> **Dataset extract**:
· · ·
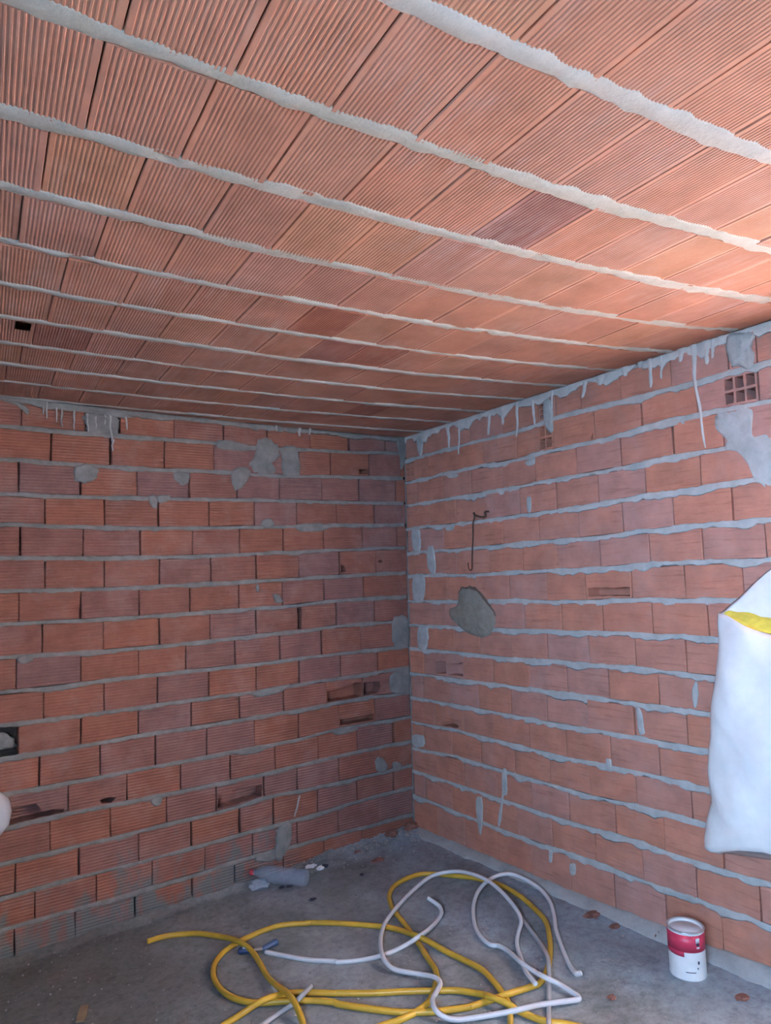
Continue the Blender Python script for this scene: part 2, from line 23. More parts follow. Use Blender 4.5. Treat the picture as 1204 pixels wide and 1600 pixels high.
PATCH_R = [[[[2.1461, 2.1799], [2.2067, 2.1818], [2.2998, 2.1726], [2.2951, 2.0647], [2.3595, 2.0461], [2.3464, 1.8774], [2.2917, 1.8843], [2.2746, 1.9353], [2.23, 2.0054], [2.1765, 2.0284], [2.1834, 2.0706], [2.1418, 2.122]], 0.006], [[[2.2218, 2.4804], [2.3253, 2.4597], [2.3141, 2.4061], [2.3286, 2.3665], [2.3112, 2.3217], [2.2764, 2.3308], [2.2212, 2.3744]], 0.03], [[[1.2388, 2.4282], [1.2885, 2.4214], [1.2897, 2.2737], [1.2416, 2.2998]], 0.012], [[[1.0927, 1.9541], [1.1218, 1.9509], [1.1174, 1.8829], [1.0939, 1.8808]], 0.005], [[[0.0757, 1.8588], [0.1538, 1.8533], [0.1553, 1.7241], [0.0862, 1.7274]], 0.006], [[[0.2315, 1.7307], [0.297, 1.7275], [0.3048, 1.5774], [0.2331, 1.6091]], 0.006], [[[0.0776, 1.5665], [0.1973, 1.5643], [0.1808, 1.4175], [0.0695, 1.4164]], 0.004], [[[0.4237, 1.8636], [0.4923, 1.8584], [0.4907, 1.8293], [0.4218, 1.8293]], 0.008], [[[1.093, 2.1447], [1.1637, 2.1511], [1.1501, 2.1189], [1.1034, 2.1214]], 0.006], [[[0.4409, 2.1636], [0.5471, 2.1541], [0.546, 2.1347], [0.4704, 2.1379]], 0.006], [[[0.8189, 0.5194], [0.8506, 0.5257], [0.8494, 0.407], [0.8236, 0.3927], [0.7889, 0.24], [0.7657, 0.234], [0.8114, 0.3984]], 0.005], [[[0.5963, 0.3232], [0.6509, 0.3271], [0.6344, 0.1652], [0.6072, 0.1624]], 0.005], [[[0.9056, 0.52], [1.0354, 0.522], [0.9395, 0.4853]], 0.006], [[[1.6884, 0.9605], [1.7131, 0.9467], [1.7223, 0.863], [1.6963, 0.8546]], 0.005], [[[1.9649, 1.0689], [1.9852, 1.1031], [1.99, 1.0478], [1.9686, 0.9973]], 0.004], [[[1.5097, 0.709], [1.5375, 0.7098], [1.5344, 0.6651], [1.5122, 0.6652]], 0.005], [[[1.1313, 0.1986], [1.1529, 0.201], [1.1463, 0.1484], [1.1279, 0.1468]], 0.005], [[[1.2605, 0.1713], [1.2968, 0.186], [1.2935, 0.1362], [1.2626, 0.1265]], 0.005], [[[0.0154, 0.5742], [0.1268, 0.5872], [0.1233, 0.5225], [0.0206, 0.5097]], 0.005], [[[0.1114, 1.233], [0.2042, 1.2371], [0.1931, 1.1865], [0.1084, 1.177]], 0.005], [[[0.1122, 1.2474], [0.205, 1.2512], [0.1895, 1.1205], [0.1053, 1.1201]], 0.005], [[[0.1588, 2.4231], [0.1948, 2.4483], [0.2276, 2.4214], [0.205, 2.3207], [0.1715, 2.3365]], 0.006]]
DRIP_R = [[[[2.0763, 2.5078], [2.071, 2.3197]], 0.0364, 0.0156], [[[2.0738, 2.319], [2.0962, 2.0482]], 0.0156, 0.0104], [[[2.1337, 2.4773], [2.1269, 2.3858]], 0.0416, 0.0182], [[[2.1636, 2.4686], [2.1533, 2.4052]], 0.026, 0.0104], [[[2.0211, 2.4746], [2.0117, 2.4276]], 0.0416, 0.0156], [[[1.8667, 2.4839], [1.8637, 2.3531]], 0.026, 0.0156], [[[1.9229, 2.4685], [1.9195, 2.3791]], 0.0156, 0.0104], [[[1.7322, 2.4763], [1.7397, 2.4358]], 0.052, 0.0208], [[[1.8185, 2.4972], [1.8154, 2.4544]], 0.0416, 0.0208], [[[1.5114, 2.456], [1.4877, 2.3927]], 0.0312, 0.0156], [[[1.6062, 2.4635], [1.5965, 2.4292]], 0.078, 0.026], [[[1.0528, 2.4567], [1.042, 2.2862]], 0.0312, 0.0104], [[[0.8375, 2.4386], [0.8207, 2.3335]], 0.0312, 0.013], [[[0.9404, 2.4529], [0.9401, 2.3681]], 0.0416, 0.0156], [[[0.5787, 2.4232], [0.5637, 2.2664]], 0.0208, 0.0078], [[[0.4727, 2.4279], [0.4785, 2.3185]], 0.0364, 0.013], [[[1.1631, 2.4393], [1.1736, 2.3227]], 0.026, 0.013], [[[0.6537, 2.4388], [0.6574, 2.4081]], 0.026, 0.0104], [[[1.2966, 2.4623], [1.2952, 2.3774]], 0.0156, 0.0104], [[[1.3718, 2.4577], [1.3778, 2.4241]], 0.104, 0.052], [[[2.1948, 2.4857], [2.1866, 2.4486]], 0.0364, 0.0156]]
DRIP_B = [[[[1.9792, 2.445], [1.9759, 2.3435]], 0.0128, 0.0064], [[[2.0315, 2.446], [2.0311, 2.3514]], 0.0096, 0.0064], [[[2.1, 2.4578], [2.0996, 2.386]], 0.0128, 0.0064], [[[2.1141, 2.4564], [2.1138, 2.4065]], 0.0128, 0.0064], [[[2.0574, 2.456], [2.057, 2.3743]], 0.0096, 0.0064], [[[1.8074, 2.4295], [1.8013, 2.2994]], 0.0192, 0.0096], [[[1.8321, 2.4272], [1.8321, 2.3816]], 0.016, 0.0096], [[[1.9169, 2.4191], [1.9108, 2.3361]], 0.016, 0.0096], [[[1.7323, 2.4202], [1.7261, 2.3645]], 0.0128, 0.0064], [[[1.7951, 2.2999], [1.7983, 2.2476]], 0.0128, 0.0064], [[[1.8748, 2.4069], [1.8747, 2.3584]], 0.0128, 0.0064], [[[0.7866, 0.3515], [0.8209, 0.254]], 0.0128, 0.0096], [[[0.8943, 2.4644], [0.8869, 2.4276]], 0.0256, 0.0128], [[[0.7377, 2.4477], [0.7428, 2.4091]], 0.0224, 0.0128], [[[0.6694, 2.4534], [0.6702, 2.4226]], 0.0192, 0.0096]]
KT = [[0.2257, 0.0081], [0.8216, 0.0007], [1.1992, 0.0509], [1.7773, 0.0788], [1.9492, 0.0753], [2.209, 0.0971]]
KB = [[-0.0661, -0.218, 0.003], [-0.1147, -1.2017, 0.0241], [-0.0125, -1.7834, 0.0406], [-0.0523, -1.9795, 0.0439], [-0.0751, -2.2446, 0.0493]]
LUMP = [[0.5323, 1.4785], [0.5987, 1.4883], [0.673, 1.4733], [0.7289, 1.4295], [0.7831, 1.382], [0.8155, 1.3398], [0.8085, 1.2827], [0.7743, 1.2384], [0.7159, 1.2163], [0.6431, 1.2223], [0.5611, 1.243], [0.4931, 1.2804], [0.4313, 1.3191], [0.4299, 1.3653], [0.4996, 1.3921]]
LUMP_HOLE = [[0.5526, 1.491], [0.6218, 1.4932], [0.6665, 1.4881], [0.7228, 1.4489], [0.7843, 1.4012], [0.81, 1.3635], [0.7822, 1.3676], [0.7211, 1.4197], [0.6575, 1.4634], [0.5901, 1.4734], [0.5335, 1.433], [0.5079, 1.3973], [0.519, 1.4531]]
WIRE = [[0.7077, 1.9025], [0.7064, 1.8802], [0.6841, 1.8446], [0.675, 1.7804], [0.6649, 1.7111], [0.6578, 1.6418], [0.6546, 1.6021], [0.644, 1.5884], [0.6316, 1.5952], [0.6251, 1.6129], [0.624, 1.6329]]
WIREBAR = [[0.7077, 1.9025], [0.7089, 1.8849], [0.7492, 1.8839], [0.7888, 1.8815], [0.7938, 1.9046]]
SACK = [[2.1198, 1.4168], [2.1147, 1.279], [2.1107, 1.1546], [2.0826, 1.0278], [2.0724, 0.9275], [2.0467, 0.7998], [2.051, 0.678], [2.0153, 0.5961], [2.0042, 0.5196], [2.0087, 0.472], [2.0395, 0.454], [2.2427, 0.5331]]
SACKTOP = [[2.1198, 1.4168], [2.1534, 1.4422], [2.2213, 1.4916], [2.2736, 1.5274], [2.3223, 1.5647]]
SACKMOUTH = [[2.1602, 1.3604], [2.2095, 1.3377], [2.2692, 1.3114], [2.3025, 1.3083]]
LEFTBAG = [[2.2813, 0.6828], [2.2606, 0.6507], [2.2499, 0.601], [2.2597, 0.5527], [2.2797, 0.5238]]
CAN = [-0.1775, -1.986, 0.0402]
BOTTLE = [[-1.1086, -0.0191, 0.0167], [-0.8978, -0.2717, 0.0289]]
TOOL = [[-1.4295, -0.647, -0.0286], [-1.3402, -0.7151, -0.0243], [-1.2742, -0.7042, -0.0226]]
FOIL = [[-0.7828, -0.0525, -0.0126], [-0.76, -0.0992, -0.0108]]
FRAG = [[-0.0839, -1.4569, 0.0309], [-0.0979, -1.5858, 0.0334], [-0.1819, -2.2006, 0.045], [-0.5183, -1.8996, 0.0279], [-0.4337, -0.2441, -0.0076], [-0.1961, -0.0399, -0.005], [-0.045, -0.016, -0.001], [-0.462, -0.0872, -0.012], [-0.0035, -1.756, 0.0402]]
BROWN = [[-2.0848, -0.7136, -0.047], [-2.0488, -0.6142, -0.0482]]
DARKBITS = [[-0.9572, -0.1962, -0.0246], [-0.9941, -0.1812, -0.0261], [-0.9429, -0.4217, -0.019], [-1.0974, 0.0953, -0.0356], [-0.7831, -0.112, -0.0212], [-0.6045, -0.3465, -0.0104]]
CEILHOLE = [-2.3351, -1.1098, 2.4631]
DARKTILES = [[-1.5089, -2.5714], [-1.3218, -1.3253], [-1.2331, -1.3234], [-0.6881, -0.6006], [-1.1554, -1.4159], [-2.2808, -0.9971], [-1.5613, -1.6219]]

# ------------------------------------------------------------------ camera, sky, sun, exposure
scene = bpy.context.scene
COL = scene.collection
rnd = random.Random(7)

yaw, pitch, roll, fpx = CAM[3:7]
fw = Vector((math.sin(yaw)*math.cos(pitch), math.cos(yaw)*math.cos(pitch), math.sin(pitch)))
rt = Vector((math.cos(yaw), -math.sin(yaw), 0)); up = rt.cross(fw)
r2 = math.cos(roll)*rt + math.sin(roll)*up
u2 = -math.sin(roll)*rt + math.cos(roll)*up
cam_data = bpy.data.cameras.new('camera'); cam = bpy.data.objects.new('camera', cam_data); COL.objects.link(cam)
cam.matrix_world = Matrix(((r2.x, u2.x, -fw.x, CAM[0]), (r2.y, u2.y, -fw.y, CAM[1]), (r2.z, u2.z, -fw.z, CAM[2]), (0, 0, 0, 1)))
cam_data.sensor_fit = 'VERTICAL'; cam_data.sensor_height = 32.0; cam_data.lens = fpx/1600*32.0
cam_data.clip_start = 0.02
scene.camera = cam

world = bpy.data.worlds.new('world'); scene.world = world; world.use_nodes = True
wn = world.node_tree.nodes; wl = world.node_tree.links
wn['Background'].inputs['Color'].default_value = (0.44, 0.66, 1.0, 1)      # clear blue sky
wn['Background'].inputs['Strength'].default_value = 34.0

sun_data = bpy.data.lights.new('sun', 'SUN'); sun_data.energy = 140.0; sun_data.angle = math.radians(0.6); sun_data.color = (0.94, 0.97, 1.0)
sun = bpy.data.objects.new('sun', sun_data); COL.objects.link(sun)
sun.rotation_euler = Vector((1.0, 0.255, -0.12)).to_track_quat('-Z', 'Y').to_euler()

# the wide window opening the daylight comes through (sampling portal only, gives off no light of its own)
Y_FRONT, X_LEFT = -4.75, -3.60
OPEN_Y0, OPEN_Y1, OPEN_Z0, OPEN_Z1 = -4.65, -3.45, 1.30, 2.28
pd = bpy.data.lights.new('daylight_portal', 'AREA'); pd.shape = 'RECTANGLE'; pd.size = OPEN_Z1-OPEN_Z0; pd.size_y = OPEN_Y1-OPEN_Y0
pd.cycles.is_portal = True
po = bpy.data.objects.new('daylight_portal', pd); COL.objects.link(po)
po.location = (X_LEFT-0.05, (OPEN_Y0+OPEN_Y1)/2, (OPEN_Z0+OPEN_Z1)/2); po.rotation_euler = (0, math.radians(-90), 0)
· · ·
> **Given task**: Search the listing for the word "scene". Copy every line in which it occurs.

> **Result of the exercise**:
Continue the Blender Python script for this scene: part 2, from line 23. More parts follow. Use Blender 4.5. Treat the picture as 1204 pixels wide and 1600 pixels high.
scene = bpy.context.scene
COL = scene.collection
scene.camera = cam
world = bpy.data.worlds.new('world'); scene.world = world; world.use_nodes = True